**Task objective**. Transcribe the material in full, exactly as written.
** begin Data provided **
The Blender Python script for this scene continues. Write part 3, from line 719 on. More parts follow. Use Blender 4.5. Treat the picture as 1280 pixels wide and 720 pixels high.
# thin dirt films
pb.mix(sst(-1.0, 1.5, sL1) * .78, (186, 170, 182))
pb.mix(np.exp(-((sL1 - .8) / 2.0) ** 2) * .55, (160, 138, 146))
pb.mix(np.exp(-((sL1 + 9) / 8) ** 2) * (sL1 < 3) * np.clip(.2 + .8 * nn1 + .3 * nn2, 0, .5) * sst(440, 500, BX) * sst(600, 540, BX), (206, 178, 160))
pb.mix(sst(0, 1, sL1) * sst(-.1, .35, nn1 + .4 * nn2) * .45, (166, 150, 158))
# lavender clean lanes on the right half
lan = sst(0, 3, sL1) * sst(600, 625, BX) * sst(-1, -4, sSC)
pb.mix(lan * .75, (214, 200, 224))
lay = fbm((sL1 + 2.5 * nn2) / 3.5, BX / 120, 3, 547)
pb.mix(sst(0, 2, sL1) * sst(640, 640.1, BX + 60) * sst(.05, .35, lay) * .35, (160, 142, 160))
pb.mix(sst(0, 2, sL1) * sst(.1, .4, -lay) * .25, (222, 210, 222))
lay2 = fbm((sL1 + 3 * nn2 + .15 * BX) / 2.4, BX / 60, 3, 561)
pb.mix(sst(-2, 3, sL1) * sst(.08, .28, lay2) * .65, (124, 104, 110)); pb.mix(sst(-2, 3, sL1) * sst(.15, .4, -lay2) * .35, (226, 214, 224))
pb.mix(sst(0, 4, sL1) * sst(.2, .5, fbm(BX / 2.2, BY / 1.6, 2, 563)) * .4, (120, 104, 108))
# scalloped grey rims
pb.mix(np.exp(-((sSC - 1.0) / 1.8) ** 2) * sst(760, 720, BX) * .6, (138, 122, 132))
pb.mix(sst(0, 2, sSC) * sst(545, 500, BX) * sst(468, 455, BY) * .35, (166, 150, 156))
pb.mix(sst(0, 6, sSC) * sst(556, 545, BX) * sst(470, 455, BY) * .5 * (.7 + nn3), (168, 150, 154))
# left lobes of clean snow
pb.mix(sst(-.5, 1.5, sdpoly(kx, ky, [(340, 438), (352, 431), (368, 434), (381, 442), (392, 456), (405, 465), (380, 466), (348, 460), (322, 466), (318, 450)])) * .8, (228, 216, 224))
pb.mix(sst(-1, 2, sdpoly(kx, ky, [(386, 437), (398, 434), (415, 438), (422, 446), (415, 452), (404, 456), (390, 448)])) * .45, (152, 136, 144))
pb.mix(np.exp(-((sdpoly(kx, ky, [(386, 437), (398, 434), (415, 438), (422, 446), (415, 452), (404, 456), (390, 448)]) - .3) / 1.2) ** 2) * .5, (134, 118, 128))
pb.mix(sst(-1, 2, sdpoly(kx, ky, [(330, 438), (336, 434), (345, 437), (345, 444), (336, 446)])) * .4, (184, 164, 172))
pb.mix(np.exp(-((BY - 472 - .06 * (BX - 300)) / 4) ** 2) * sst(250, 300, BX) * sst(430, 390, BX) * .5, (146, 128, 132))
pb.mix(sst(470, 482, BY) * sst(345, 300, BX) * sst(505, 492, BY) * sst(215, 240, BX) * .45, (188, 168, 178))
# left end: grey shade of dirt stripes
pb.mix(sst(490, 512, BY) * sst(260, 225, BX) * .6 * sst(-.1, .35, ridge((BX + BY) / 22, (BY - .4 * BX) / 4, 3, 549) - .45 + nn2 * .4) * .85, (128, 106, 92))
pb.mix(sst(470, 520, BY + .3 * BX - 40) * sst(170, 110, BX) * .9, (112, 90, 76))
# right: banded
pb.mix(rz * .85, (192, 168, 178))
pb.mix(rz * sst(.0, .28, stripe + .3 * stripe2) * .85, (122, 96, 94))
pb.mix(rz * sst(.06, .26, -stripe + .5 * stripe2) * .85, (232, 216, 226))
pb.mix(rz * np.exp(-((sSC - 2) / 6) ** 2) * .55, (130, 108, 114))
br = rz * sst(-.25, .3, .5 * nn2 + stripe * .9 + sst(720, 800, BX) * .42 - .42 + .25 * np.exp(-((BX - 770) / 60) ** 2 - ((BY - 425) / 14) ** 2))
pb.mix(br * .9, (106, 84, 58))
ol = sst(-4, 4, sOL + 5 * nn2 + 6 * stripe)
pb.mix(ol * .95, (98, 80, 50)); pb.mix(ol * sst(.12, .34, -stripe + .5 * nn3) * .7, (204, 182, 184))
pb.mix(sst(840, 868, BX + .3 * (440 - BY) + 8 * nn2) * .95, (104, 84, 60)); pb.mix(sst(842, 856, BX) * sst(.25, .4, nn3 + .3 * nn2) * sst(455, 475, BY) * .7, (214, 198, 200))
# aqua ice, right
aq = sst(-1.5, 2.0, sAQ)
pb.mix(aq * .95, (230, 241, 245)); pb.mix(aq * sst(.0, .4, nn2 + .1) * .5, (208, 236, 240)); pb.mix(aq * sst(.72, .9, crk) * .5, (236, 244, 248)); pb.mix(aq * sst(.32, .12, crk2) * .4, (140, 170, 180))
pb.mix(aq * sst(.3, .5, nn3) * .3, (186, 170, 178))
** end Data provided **
**Written response**.
The Blender Python script for this scene continues. Write part 3, from line 719 on. More parts follow. Use Blender 4.5. Treat the picture as 1280 pixels wide and 720 pixels high.
# thin dirt films
pb.mix(sst(-1.0, 1.5, sL1) * .78, (186, 170, 182))
pb.mix(np.exp(-((sL1 - .8) / 2.0) ** 2) * .55, (160, 138, 146))
pb.mix(np.exp(-((sL1 + 9) / 8) ** 2) * (sL1 < 3) * np.clip(.2 + .8 * nn1 + .3 * nn2, 0, .5) * sst(440, 500, BX) * sst(600, 540, BX), (206, 178, 160))
pb.mix(sst(0, 1, sL1) * sst(-.1, .35, nn1 + .4 * nn2) * .45, (166, 150, 158))
# lavender clean lanes on the right half
lan = sst(0, 3, sL1) * sst(600, 625, BX) * sst(-1, -4, sSC)
pb.mix(lan * .75, (214, 200, 224))
lay = fbm((sL1 + 2.5 * nn2) / 3.5, BX / 120, 3, 547)
pb.mix(sst(0, 2, sL1) * sst(640, 640.1, BX + 60) * sst(.05, .35, lay) * .35, (160, 142, 160))
pb.mix(sst(0, 2, sL1) * sst(.1, .4, -lay) * .25, (222, 210, 222))
lay2 = fbm((sL1 + 3 * nn2 + .15 * BX) / 2.4, BX / 60, 3, 561)
pb.mix(sst(-2, 3, sL1) * sst(.08, .28, lay2) * .65, (124, 104, 110)); pb.mix(sst(-2, 3, sL1) * sst(.15, .4, -lay2) * .35, (226, 214, 224))
pb.mix(sst(0, 4, sL1) * sst(.2, .5, fbm(BX / 2.2, BY / 1.6, 2, 563)) * .4, (120, 104, 108))
# scalloped grey rims
pb.mix(np.exp(-((sSC - 1.0) / 1.8) ** 2) * sst(760, 720, BX) * .6, (138, 122, 132))
pb.mix(sst(0, 2, sSC) * sst(545, 500, BX) * sst(468, 455, BY) * .35, (166, 150, 156))
pb.mix(sst(0, 6, sSC) * sst(556, 545, BX) * sst(470, 455, BY) * .5 * (.7 + nn3), (168, 150, 154))
# left lobes of clean snow
pb.mix(sst(-.5, 1.5, sdpoly(kx, ky, [(340, 438), (352, 431), (368, 434), (381, 442), (392, 456), (405, 465), (380, 466), (348, 460), (322, 466), (318, 450)])) * .8, (228, 216, 224))
pb.mix(sst(-1, 2, sdpoly(kx, ky, [(386, 437), (398, 434), (415, 438), (422, 446), (415, 452), (404, 456), (390, 448)])) * .45, (152, 136, 144))
pb.mix(np.exp(-((sdpoly(kx, ky, [(386, 437), (398, 434), (415, 438), (422, 446), (415, 452), (404, 456), (390, 448)]) - .3) / 1.2) ** 2) * .5, (134, 118, 128))
pb.mix(sst(-1, 2, sdpoly(kx, ky, [(330, 438), (336, 434), (345, 437), (345, 444), (336, 446)])) * .4, (184, 164, 172))
pb.mix(np.exp(-((BY - 472 - .06 * (BX - 300)) / 4) ** 2) * sst(250, 300, BX) * sst(430, 390, BX) * .5, (146, 128, 132))
pb.mix(sst(470, 482, BY) * sst(345, 300, BX) * sst(505, 492, BY) * sst(215, 240, BX) * .45, (188, 168, 178))
# left end: grey shade of dirt stripes
pb.mix(sst(490, 512, BY) * sst(260, 225, BX) * .6 * sst(-.1, .35, ridge((BX + BY) / 22, (BY - .4 * BX) / 4, 3, 549) - .45 + nn2 * .4) * .85, (128, 106, 92))
pb.mix(sst(470, 520, BY + .3 * BX - 40) * sst(170, 110, BX) * .9, (112, 90, 76))
# right: banded
pb.mix(rz * .85, (192, 168, 178))
pb.mix(rz * sst(.0, .28, stripe + .3 * stripe2) * .85, (122, 96, 94))
pb.mix(rz * sst(.06, .26, -stripe + .5 * stripe2) * .85, (232, 216, 226))
pb.mix(rz * np.exp(-((sSC - 2) / 6) ** 2) * .55, (130, 108, 114))
br = rz * sst(-.25, .3, .5 * nn2 + stripe * .9 + sst(720, 800, BX) * .42 - .42 + .25 * np.exp(-((BX - 770) / 60) ** 2 - ((BY - 425) / 14) ** 2))
pb.mix(br * .9, (106, 84, 58))
ol = sst(-4, 4, sOL + 5 * nn2 + 6 * stripe)
pb.mix(ol * .95, (98, 80, 50)); pb.mix(ol * sst(.12, .34, -stripe + .5 * nn3) * .7, (204, 182, 184))
pb.mix(sst(840, 868, BX + .3 * (440 - BY) + 8 * nn2) * .95, (104, 84, 60)); pb.mix(sst(842, 856, BX) * sst(.25, .4, nn3 + .3 * nn2) * sst(455, 475, BY) * .7, (214, 198, 200))
# aqua ice, right
aq = sst(-1.5, 2.0, sAQ)
pb.mix(aq * .95, (230, 241, 245)); pb.mix(aq * sst(.0, .4, nn2 + .1) * .5, (208, 236, 240)); pb.mix(aq * sst(.72, .9, crk) * .5, (236, 244, 248)); pb.mix(aq * sst(.32, .12, crk2) * .4, (140, 170, 180))
pb.mix(aq * sst(.3, .5, nn3) * .3, (186, 170, 178))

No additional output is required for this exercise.